Buy-Sell Agreements


A General Introduction to Buy-Sell Agreements
By Jeffrey A. Duling, Esq.

What is a Buy-Sell Agreement?
A buy-sell agreement is an agreement whereby the owners of a company and the company itself come to an understanding as to how the owners' interests may be sold or transferred.

Why Enter into a Buy-Sell Agreement?
Buy-sell agreements give assurance to the owners of businesses—usually closely-held businesses—that they will know and have control over who their partners are in the future. They also provide mechanisms for owners to remove themselves from the business and liquidate their interests. Owners also have the assurance that their interests will provide for their families when they have passed.
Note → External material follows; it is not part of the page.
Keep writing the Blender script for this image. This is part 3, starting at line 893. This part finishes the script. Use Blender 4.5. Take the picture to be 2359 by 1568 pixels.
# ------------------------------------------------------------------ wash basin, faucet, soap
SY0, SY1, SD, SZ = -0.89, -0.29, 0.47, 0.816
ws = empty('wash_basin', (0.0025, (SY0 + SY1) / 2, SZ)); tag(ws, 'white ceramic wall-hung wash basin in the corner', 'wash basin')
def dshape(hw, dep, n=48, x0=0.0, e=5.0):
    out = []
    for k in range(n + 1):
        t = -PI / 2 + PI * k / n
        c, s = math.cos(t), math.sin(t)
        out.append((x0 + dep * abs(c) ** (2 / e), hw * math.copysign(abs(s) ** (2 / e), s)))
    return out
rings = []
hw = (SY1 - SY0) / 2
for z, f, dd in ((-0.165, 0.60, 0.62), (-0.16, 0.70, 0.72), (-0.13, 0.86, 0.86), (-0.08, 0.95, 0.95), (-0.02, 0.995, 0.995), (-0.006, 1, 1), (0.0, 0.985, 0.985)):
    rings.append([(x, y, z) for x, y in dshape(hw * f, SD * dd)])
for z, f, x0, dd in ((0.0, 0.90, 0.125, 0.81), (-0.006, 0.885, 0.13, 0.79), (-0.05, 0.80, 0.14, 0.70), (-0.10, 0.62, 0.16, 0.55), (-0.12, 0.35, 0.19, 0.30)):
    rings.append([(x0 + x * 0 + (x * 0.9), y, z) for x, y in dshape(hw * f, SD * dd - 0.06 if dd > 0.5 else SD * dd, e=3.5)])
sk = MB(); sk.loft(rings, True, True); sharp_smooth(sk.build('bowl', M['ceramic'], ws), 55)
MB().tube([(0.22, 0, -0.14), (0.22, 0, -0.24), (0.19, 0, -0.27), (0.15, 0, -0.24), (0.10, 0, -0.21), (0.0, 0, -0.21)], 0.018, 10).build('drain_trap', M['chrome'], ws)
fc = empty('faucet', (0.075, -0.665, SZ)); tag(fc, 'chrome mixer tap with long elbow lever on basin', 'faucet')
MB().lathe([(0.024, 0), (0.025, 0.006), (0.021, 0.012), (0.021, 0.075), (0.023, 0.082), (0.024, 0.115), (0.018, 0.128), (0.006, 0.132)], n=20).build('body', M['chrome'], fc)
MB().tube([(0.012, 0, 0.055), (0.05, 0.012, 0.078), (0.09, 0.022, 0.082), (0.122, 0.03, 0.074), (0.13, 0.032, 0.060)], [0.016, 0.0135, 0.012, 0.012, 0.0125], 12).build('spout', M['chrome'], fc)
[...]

What is Covered in a Buy-Sell Agreement?
First, the triggering events of a buy-sell agreement are outlined. These are the events under which the owner's interest may, or must, be sold. These provisions may include retirement, disability, death, emergency or simply the desire to leave the company.

Second, the agreement will specify who is to purchase the agreement. This will usually be the company, the remaining owners or a combination of the two.
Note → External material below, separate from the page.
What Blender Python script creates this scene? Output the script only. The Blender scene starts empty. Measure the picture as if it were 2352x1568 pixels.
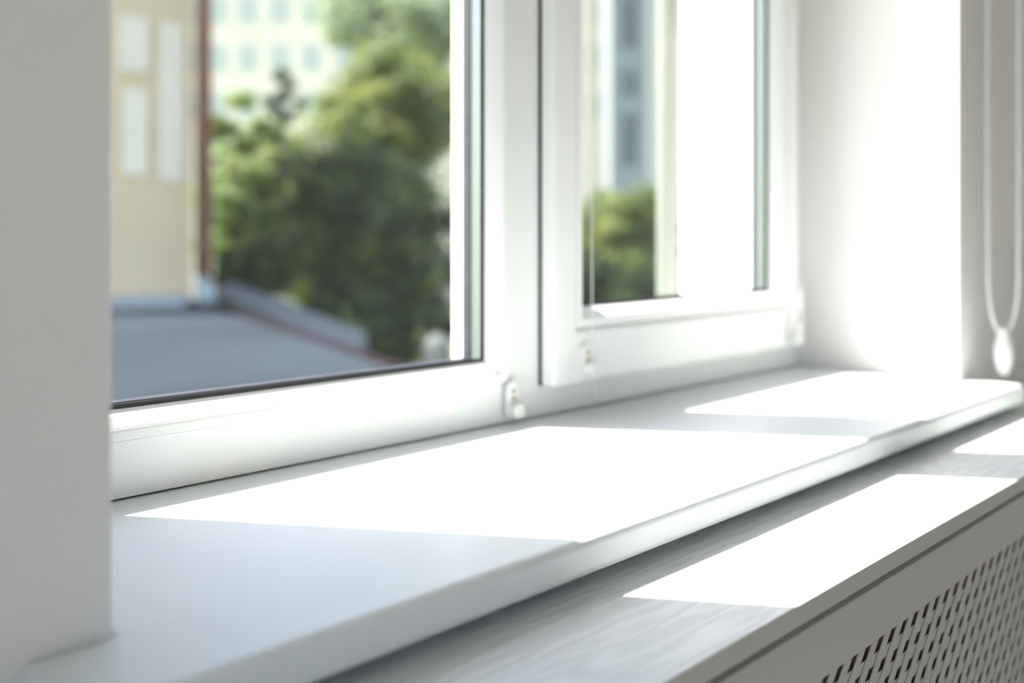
import bpy, bmesh, math, random
from mathutils import Vector, Matrix

# ------------------------------------------------------------------ camera, sky, sun, exposure
S = bpy.context.scene
C = S.collection
U = 0.24            # the eye stands this far above the window sill; measured lengths are multiples of it
ZS = 0.90           # sill top above the floor
F, YAW, V0 = 2200.0, 0.7707, 543.65
EYE = Vector((0, 0, ZS + U))
cam_d = bpy.data.cameras.new('camera')
cam = bpy.data.objects.new('camera', cam_d); C.objects.link(cam)
cam.location = EYE
cam.rotation_euler = (math.pi / 2, 0, YAW - math.pi / 2)
cam_d.sensor_width = 36.0
cam_d.lens = 36.0 * F / 2352
cam_d.shift_y = (V0 - 784) / 2352
cam_d.clip_start = 0.02; cam_d.clip_end = 500
cam_d.dof.use_dof = True
cam_d.dof.focus_distance = 0.86
cam_d.dof.aperture_fstop = 2.2
S.camera = cam

SUN_X, SUN_K = 0.69, 1.48       # the light runs (SUN_X, -1, -SUN_K)
sdir = Vector((SUN_X, -1, -SUN_K)).normalized()
sun_d = bpy.data.lights.new('sun', 'SUN'); sun = bpy.data.objects.new('sun', sun_d); C.objects.link(sun)
sun_d.energy = 19.5; sun_d.angle = math.radians(0.5); sun_d.color = (1.0, 0.985, 0.95)
sun.rotation_euler = sdir.to_track_quat('-Z', 'Y').to_euler()
w = bpy.data.worlds.new('world'); S.world = w; w.use_nodes = True
nt = w.node_tree; bg = nt.nodes['Background']
sky = nt.nodes.new('ShaderNodeTexSky'); sky.sky_type = 'NISHITA'; sky.sun_disc = False
sky.sun_elevation = math.asin(-sdir.z); sky.sun_rotation = math.atan2(-sdir.x, -sdir.y)
sky.air_density = 1.3; sky.dust_density = 1.5; sky.ozone_density = 0.8
nt.links.new(sky.outputs[0], bg.inputs[0]); bg.inputs[1].default_value = 0.72
vs = S.view_settings
vs.view_transform = 'Standard'; vs.look = 'None'; vs.gamma = 1; vs.use_curve_mapping = False
vs.exposure = 0.0

# ------------------------------------------------------------------ helpers
def ray(u, v):
    a = Vector((math.cos(YAW), math.sin(YAW), 0)); r = Vector((math.sin(YAW), -math.cos(YAW), 0))
    return a + r * ((u - 1176) / F) + Vector((0, 0, (V0 - v) / F))
def far(u, v, d):               # a point d metres ahead, seen in the direction (u, v)
    return EYE + ray(u, v) * d
def W(x, y, z):                 # window units -> metres
    return Vector((x * U, y * U, z * U + ZS))

def tag(o, label=None, cat=None, group=None, kind=None):
    if label: o['label'] = label
    if cat: o['category'] = cat
    if group: o['group'] = group
    if kind: o['kind'] = kind
    return o
def empty(name, loc):
    o = bpy.data.objects.new(name, None); C.objects.link(o); o.location = loc; o.empty_display_size = .05
    return o
def finish(name, bm, mat, parent=None, bevel=0, seg=2, smooth=False, origin=None):
    bmesh.ops.recalc_face_normals(bm, faces=bm.faces[:])
    org = Vector(origin) if origin is not None else (parent.matrix_basis.translation.copy() if parent else Vector((0, 0, 0)))
    if parent is not None and parent.parent is not None:
        org = parent.parent.matrix_basis.translation + parent.matrix_basis.translation
    for v in bm.verts: v.co -= org
    me = bpy.data.meshes.new(name); bm.to_mesh(me); bm.free()
    o = bpy.data.objects.new(name, me); C.objects.link(o)
    me.materials.append(mat)
    if parent: o.parent = parent
    else: o.location = org
    if smooth:
        for p in me.polygons: p.use_smooth = True
    if bevel:
        m = o.modifiers.new('bevel', 'BEVEL'); m.width = bevel; m.segments = seg; m.limit_method = 'ANGLE'; m.angle_limit = math.radians(40)
        for p in me.polygons: p.use_smooth = True
        n = o.modifiers.new('wn', 'WEIGHTED_NORMAL'); n.keep_sharp = True
    return o
def box(bm, a, b):
    x0, y0, z0 = a; x1, y1, z1 = b
    v = [bm.verts.new(p) for p in ((x0,y0,z0),(x1,y0,z0),(x1,y1,z0),(x0,y1,z0),(x0,y0,z1),(x1,y0,z1),(x1,y1,z1),(x0,y1,z1))]
    for f in ((0,1,2,3),(4,5,6,7),(0,1,5,4),(1,2,6,5),(2,3,7,6),(3,0,4,7)): bm.faces.new([v[i] for i in f])
def ubox(bm, a, b): box(bm, W(*a), W(*b))
def prism(bm, pts, h):          # polygon (list of Vector) extruded by vector h
    lo = [bm.verts.new(p) for p in pts]; hi = [bm.verts.new(Vector(p) + h) for p in pts]
    bm.faces.new(lo); bm.faces.new(hi)
    for i in range(len(pts)):
        j = (i + 1) % len(pts); bm.faces.new((lo[i], lo[j], hi[j], hi[i]))
def ring(bm, x0, x1, z0, z1, prof):
    """closed profile [(expansion, y)] swept with mitres around the rectangle x0..x1, z0..z1 (window units)"""
    loops = []
    for e, y in prof:
        loops.append([bm.verts.new(W(*p)) for p in ((x0-e,y,z0-e),(x1+e,y,z0-e),(x1+e,y,z1+e),(x0-e,y,z1+e))])
    n = len(prof)
    for i in range(n):
        a, b = loops[i], loops[(i+1) % n]
        for k in range(4):
            bm.faces.new((a[k], a[(k+1)%4], b[(k+1)%4], b[k]))
def tube(bm, pts, r, n=10, cap=True):
    rings = []
    pts = [Vector(p) for p in pts]
    for i, p in enumerate(pts):
        t = (pts[min(i+1, len(pts)-1)] - pts[max(i-1, 0)]).normalized()
        up = Vector((0,0,1)) if abs(t.z) < .95 else Vector((1,0,0))
        s = t.cross(up).normalized(); q = t.cross(s)
        rr = r[i] if isinstance(r, (list, tuple)) else r
        rings.append([bm.verts.new(p + (s*math.cos(2*math.pi*k/n) + q*math.sin(2*math.pi*k/n))*rr) for k in range(n)])
    for a, b in zip(rings, rings[1:]):
        for k in range(n): bm.faces.new((a[k], a[(k+1)%n], b[(k+1)%n], b[k]))
    if cap: bm.faces.new(rings[0]); bm.faces.new(rings[-1])

def mat(name, col, rough=.5, spec=.5, metal=0, noise=None, bump=0, bscale=200, coat=0):
    m = bpy.data.materials.new(name); m.use_nodes = True
    t = m.node_tree; b = t.nodes['Principled BSDF']
    b.inputs['Base Color'].default_value = (*col, 1); b.inputs['Roughness'].default_value = rough
    b.inputs['Metallic'].default_value = metal; b.inputs['Specular IOR Level'].default_value = spec
    if coat: b.inputs['Coat Weight'].default_value = coat; b.inputs['Coat Roughness'].default_value = .15
    tc = t.nodes.new('ShaderNodeTexCoord')
    if noise:
        sc, c2, fac = noise
        n = t.nodes.new('ShaderNodeTexNoise'); n.inputs['Scale'].default_value = sc; n.inputs['Detail'].default_value = 4
        t.links.new(tc.outputs['Object'], n.inputs['Vector'])
        r = t.nodes.new('ShaderNodeValToRGB'); r.color_ramp.elements[0].position = .35; r.color_ramp.elements[1].position = .65
        r.color_ramp.elements[0].color = (*col, 1)
        r.color_ramp.elements[1].color = (*[a*(1-fac)+b2*fac for a, b2 in zip(col, c2)], 1)
        t.links.new(n.outputs[0], r.inputs[0]); t.links.new(r.outputs[0], b.inputs['Base Color'])
    if bump:
        n = t.nodes.new('ShaderNodeTexNoise'); n.inputs['Scale'].default_value = bscale; n.inputs['Detail'].default_value = 3
        t.links.new(tc.outputs['Object'], n.inputs['Vector'])
        bp = t.nodes.new('ShaderNodeBump'); bp.inputs['Strength'].default_value = bump; bp.inputs['Distance'].default_value = .001
        t.links.new(n.outputs[0], bp.inputs['Height']); t.links.new(bp.outputs[0], b.inputs['Normal'])
    return m

M = {}
M['plaster'] = mat('wall_plaster', (.90,.875,.85), .85, .2, noise=(3, (.88,.855,.83), 1), bump=.15, bscale=260)
M['reveal'] = mat('reveal_plaster', (.86,.86,.84), .7, .3, bump=.1, bscale=220)
M['ceiling'] = mat('ceiling_paint', (.85,.85,.84), .9, .2, noise=(2, (.82,.82,.81), 1))
M['facade'] = mat('facade_render', (.86,.86,.82), .85, .2, bump=.4, bscale=60)
M['pvc'] = mat('white_pvc', (.92,.925,.915), .38, .4, noise=(9, (.905,.91,.90), 1))
M['gasket'] = mat('black_rubber', (.012,.013,.014), .5, .4, noise=(30, (.02,.02,.022), 1))
M['gasket_outer'] = mat('grey_rubber', (.030,.030,.038), .55, .3, noise=(30, (.04,.04,.05), 1))
M['sill'] = mat('sill_laminate', (.83,.85,.85), .33, .45, noise=(5, (.80,.825,.83), 1), bump=.06, bscale=420)
M['cover'] = mat('painted_board', (.57,.55,.515), .5, .35, noise=(6, (.555,.535,.50), 1))
M['raw'] = mat('raw_fibreboard', (.26,.19,.12), .85, .2, noise=(40, (.32,.24,.16), 1))
M['clip'] = mat('clip_plastic', (.86,.86,.85), .3, .5, noise=(20, (.84,.84,.83), 1))
M['brass'] = mat('screw_brass', (.42,.28,.08), .4, .5, metal=.7, noise=(60, (.3,.2,.06), 1))
M['cord'] = mat('white_cord', (.84,.87,.88), .6, .3, noise=(400, (.70,.74,.76), 1))
M['weight'] = mat('weight_plastic', (.88,.88,.86), .35, .5, noise=(30, (.86,.86,.84), 1))
M['nylon'] = mat('nylon_line', (.82,.85,.86), .25, .5, noise=(60, (.78,.81,.82), 1))
M['floor'] = None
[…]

Third, the valuation of the company is determined. There are a multitude of various options available. As a general rule it is desirable to set a mechanism for determining value that is clear and accurately reflects the value of the owner's interest. Fixed values, book values and appraised values are a representative group of possible means of evaluation. Each has its pros and cons and the appropriate system for any given agreement is dependent on the specific facts and circumstances.

Fourth, the agreement will specify the timing of options, sales and payments. A buy-sell agreement often specifies time periods for making decisions, for arranging financing and for providing payments to the selling party.
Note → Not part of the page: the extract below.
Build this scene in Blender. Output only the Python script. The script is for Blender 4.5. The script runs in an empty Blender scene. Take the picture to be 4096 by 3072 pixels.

The final and most often overlooked aspect is the means by which the company or remaining owners will pay for the departing owner's interest. A buy-sell without a viable funding mechanism is virtually worthless. There are numerous ways of funding these plans. You can create cash or liquid asset accounts; you can purchase insurance policies either individually owned or corporately owned; you can create privatized annuities; and, you can arrange for installment plans. Additionally, there are corporate structuring options that may aid in these arrangements.

The Bottom Line.

A well drafted buy-sell agreement provides security and predictability for the owners of a business. They will be assured of their future partners as well as being assured of the liquidity of their interests. The agreement will accomplish these goals while minimizing strife and discord. Additionally, the agreement will have as little impact on the operation of the business as is possible.